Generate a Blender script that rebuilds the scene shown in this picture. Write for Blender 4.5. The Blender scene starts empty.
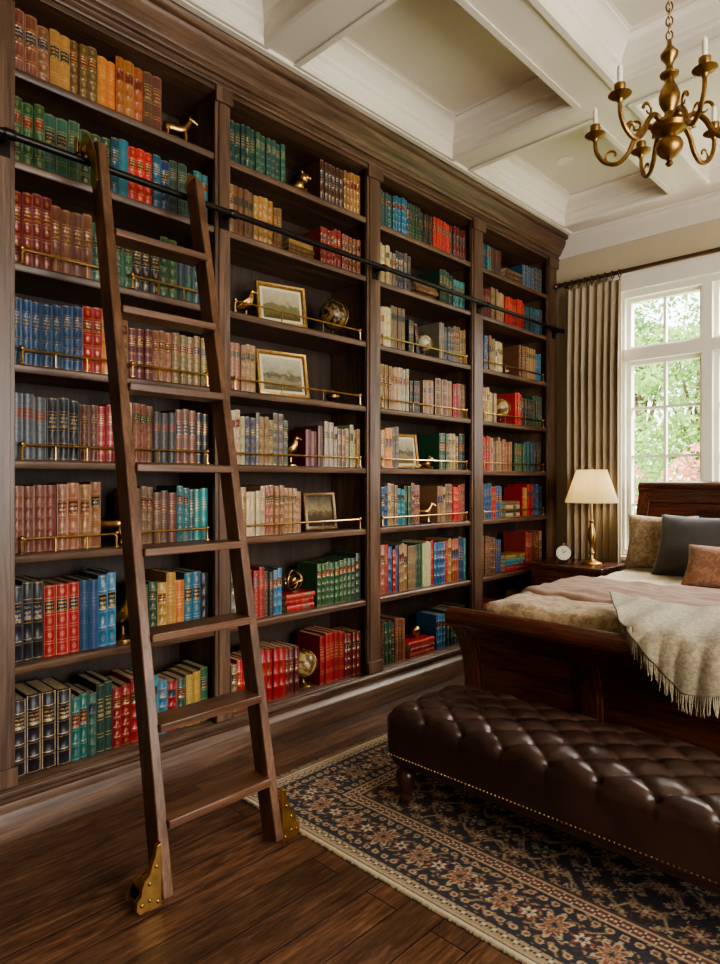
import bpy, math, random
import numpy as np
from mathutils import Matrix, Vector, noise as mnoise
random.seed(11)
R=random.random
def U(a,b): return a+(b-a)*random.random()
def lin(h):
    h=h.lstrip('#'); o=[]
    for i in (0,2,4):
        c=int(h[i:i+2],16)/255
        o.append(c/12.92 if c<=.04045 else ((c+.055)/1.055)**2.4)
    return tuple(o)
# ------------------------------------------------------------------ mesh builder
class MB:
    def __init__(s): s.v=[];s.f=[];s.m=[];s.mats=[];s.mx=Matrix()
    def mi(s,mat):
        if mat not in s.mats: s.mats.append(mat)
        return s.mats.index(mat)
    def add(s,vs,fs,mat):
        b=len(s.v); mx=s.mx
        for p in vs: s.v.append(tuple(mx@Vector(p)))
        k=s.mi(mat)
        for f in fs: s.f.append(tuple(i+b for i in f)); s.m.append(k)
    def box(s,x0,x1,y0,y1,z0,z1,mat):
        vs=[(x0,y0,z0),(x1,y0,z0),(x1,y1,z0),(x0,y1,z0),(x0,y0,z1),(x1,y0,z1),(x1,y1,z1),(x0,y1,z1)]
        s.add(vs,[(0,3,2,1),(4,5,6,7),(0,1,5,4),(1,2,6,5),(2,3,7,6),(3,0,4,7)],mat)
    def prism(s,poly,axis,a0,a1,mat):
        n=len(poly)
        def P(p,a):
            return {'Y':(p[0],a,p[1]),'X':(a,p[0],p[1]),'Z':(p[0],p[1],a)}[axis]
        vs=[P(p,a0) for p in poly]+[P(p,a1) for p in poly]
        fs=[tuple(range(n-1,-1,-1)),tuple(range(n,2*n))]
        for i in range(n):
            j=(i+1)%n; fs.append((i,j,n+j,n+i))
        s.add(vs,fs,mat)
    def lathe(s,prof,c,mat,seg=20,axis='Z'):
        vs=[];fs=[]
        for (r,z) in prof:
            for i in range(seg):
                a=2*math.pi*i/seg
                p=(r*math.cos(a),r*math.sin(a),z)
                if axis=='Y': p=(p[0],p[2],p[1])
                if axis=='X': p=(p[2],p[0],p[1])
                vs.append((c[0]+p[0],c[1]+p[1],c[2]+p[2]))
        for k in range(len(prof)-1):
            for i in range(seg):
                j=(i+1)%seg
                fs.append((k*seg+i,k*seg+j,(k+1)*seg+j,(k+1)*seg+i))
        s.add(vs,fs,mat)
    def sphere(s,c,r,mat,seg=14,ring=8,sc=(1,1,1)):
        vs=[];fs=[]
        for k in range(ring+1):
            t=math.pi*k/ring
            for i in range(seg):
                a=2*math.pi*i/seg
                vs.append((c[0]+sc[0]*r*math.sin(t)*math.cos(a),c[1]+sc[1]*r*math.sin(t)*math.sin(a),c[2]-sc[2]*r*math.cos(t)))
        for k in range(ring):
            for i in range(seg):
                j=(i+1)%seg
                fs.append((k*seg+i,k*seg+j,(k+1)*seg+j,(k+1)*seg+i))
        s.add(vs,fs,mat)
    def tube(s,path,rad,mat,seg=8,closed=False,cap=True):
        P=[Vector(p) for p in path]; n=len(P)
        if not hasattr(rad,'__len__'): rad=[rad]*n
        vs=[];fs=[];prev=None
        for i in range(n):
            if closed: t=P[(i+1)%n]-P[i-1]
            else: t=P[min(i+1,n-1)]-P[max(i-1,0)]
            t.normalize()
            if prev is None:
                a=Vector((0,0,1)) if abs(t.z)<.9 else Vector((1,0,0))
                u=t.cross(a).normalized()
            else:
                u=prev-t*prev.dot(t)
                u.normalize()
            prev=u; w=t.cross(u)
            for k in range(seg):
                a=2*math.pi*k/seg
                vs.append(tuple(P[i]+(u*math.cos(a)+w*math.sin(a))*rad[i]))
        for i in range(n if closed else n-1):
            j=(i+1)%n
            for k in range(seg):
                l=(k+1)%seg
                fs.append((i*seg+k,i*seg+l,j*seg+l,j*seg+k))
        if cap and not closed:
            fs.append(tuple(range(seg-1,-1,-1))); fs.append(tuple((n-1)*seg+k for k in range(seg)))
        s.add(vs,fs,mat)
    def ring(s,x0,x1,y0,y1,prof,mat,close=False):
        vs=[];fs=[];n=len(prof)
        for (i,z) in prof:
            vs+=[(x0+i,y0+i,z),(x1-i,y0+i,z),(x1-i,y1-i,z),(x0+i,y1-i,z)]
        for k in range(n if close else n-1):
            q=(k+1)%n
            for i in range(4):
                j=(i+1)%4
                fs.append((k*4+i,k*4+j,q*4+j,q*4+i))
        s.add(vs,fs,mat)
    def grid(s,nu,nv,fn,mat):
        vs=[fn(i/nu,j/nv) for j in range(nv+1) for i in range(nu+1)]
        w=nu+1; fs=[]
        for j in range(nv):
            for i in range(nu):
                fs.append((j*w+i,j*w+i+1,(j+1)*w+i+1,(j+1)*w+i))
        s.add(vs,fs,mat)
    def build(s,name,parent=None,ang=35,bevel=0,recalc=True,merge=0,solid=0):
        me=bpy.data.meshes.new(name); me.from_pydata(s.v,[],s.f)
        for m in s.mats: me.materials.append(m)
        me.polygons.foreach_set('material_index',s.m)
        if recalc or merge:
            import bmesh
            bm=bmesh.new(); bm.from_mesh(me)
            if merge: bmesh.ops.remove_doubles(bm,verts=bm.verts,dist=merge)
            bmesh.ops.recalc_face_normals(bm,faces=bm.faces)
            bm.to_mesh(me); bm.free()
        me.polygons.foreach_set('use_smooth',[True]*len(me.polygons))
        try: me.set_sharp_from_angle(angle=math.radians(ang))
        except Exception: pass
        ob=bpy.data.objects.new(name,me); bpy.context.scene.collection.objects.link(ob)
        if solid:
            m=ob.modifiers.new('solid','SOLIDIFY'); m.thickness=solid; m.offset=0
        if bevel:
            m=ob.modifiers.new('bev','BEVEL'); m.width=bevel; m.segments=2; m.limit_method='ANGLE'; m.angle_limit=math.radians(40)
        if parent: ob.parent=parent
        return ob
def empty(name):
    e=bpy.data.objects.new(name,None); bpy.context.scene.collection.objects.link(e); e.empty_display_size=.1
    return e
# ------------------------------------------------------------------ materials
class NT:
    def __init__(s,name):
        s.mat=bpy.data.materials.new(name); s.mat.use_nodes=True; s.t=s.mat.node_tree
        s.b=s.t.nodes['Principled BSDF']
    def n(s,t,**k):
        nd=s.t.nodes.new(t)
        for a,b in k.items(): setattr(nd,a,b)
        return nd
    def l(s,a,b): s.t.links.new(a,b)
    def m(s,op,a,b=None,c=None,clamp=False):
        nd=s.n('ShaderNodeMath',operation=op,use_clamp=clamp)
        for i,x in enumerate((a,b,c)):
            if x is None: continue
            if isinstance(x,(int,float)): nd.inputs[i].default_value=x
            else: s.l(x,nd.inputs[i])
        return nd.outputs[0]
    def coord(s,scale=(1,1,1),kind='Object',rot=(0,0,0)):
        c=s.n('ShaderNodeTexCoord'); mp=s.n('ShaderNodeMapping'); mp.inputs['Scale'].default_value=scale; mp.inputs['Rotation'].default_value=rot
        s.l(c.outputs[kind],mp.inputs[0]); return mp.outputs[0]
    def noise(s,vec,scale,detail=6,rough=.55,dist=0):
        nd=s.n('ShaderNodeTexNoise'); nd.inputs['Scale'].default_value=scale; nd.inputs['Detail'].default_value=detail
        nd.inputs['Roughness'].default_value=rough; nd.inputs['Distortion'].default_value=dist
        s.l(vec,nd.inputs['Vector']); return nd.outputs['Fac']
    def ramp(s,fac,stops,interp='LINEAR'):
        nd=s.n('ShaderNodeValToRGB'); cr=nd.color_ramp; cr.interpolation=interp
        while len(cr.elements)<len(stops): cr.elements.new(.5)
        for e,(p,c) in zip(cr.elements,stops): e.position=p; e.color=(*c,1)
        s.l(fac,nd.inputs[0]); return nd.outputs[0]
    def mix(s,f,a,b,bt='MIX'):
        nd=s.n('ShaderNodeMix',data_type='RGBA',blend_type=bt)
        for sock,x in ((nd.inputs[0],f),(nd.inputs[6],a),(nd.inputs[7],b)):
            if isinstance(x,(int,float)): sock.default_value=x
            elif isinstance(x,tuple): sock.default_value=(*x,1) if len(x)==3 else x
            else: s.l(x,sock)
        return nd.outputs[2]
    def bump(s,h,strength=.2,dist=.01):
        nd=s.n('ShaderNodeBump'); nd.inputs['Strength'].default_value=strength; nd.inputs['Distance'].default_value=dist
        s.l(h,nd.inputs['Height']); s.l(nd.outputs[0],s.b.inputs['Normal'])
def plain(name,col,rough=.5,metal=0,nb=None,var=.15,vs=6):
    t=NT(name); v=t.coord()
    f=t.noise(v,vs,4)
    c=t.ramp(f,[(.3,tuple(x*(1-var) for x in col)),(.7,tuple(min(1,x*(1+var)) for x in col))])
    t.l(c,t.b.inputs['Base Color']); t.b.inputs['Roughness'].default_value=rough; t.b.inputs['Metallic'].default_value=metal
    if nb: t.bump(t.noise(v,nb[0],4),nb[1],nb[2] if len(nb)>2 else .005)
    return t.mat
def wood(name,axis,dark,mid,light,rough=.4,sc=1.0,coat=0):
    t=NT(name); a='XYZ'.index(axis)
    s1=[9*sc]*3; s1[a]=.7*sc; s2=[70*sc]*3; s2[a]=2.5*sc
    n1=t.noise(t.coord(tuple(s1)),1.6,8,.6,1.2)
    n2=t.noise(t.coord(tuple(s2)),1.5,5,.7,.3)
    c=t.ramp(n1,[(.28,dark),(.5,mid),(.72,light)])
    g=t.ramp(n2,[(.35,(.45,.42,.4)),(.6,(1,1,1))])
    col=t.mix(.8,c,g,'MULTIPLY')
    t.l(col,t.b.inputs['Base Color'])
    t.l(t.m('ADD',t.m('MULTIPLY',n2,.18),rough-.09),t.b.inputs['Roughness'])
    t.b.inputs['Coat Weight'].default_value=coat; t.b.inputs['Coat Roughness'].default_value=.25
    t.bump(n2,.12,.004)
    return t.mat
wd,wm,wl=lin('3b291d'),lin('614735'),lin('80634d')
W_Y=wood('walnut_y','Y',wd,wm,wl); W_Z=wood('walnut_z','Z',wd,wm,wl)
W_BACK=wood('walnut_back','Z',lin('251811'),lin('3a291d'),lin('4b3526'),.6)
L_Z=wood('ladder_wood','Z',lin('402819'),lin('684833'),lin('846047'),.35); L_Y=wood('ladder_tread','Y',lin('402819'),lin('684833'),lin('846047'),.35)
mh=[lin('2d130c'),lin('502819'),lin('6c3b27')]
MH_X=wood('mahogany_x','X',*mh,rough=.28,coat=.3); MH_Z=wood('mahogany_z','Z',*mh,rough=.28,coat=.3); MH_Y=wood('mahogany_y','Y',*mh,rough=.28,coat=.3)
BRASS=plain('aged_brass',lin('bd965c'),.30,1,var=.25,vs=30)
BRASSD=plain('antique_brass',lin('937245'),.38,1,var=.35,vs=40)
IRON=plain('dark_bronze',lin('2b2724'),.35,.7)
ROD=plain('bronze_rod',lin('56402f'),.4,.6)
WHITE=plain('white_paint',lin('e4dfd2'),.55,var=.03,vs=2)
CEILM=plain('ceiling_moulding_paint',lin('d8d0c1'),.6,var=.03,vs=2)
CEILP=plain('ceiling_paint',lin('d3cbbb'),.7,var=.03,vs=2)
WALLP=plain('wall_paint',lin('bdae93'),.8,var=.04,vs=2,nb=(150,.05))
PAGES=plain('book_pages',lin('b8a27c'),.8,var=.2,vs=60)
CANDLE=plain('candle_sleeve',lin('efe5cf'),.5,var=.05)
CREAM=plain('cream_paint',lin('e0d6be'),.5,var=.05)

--

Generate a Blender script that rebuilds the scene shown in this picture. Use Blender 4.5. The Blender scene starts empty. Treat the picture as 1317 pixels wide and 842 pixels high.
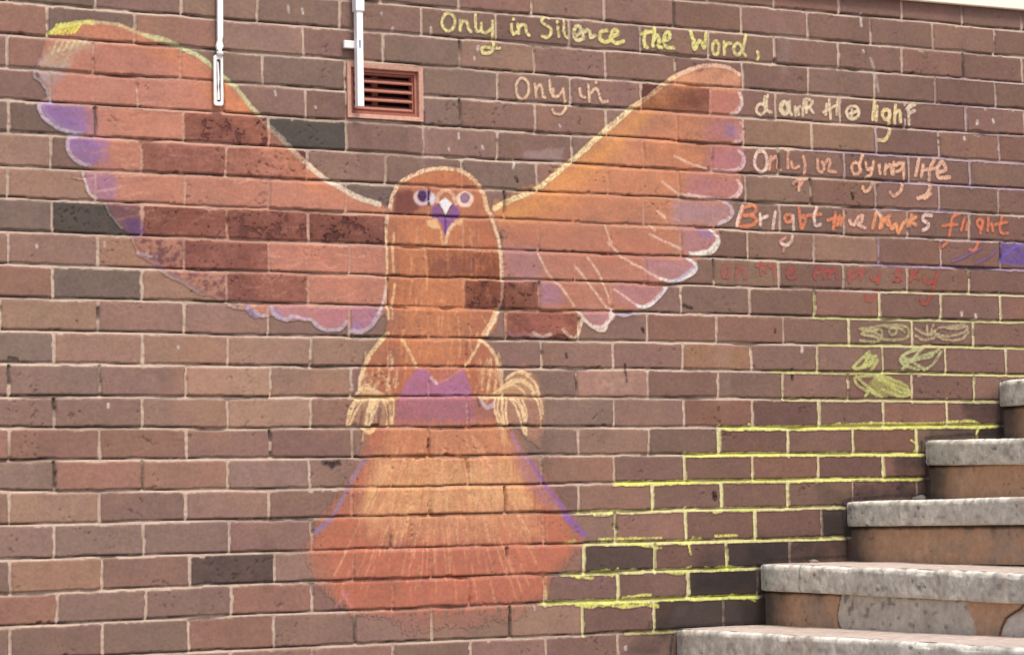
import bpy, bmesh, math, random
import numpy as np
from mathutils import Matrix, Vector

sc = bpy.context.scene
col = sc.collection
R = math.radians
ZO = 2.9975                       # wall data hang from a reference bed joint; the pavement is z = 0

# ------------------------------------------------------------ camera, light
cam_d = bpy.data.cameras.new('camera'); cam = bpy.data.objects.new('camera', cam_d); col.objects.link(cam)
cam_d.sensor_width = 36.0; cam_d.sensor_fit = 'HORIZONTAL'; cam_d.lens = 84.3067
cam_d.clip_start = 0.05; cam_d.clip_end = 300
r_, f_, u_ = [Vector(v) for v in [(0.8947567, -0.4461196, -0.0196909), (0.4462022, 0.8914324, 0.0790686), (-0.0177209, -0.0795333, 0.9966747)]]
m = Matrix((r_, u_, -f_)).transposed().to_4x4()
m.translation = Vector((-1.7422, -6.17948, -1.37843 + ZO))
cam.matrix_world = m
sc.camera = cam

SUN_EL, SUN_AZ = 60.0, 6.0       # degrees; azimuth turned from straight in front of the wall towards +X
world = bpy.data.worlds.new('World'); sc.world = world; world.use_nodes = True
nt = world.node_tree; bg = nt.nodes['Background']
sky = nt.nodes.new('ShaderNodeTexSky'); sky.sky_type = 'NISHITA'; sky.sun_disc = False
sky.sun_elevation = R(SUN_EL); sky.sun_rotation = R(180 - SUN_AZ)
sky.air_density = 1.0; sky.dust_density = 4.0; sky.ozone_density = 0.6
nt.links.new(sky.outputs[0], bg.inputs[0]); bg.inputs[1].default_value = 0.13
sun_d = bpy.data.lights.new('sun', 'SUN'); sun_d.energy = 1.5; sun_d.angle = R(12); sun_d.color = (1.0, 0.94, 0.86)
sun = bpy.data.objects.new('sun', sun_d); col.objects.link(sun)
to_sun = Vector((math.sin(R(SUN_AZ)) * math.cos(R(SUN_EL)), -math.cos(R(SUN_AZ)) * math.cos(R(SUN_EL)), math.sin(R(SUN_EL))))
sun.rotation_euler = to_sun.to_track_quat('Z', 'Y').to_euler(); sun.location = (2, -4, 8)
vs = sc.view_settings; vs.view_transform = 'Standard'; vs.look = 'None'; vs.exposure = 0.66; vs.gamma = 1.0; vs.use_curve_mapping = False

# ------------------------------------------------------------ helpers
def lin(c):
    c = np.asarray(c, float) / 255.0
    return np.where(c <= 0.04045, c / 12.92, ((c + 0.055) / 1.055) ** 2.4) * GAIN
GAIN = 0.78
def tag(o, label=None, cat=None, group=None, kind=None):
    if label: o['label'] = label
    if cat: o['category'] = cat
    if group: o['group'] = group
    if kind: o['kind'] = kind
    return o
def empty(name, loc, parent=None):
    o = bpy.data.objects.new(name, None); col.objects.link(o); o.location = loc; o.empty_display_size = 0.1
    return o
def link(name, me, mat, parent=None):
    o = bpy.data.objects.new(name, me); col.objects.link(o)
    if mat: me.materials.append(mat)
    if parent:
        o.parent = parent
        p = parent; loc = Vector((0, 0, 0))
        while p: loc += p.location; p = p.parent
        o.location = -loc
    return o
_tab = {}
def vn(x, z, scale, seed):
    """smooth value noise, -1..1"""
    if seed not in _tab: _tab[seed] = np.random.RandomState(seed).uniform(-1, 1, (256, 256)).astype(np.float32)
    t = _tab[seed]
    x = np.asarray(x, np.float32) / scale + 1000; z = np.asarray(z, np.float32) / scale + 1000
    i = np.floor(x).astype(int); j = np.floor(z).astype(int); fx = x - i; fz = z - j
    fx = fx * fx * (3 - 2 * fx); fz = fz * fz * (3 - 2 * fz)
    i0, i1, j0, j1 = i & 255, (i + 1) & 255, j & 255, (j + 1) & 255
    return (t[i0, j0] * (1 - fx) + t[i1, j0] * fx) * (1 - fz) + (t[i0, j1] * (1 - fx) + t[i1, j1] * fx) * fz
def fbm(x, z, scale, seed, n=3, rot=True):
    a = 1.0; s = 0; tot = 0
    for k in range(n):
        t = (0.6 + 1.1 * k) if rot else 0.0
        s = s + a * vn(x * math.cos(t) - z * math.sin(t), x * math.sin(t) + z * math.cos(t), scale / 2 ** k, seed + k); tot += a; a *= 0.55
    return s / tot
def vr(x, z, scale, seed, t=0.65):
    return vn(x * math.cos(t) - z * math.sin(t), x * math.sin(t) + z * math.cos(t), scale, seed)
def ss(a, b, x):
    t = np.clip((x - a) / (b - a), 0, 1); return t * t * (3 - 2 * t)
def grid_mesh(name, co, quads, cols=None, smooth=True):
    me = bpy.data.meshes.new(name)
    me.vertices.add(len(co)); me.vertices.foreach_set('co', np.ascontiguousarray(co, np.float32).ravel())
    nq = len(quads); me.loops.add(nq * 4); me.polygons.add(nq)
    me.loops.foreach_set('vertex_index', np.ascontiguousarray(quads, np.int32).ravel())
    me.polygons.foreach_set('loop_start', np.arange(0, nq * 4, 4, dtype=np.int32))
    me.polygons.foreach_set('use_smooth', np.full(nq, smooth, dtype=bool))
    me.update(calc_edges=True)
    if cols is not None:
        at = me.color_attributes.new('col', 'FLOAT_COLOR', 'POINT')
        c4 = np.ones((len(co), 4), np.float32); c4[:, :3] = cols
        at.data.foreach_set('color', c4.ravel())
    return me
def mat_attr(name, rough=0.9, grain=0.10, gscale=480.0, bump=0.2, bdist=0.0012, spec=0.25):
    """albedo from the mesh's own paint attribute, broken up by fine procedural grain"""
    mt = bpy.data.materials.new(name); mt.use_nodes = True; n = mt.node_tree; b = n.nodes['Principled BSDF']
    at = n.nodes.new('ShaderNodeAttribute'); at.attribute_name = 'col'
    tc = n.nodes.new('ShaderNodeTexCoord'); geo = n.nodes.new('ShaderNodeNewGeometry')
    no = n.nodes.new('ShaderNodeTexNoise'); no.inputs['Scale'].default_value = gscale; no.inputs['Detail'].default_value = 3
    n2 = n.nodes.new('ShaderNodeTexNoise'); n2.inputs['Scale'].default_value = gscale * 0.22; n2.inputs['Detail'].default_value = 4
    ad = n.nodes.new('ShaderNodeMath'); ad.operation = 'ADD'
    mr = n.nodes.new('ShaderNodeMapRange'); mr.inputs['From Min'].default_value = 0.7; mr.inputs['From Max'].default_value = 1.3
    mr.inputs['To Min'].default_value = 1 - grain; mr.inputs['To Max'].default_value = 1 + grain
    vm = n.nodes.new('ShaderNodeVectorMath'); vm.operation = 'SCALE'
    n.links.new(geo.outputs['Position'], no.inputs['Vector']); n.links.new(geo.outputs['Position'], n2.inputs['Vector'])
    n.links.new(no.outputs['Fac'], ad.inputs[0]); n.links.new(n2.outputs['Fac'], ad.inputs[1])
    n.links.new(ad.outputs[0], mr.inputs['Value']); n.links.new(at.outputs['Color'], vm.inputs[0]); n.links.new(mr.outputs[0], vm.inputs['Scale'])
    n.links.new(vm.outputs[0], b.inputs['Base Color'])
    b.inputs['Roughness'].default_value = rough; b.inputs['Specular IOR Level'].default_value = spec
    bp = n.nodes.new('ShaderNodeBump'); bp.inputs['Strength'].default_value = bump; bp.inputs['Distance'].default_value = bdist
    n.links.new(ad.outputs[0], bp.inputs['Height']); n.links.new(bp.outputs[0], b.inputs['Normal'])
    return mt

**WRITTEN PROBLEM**
Keep the pictures out, and extract only the lines that begin at the one containing "842 pixels high." and end at the one containing "sc.camera = cam", inclusive.

**EXPECTED ANSWER**
Generate a Blender script that rebuilds the scene shown in this picture. Use Blender 4.5. The Blender scene starts empty. Treat the picture as 1317 pixels wide and 842 pixels high.
import bpy, bmesh, math, random
import numpy as np
from mathutils import Matrix, Vector

sc = bpy.context.scene
col = sc.collection
R = math.radians
ZO = 2.9975                       # wall data hang from a reference bed joint; the pavement is z = 0

# ------------------------------------------------------------ camera, light
cam_d = bpy.data.cameras.new('camera'); cam = bpy.data.objects.new('camera', cam_d); col.objects.link(cam)
cam_d.sensor_width = 36.0; cam_d.sensor_fit = 'HORIZONTAL'; cam_d.lens = 84.3067
cam_d.clip_start = 0.05; cam_d.clip_end = 300
r_, f_, u_ = [Vector(v) for v in [(0.8947567, -0.4461196, -0.0196909), (0.4462022, 0.8914324, 0.0790686), (-0.0177209, -0.0795333, 0.9966747)]]
m = Matrix((r_, u_, -f_)).transposed().to_4x4()
m.translation = Vector((-1.7422, -6.17948, -1.37843 + ZO))
cam.matrix_world = m
sc.camera = cam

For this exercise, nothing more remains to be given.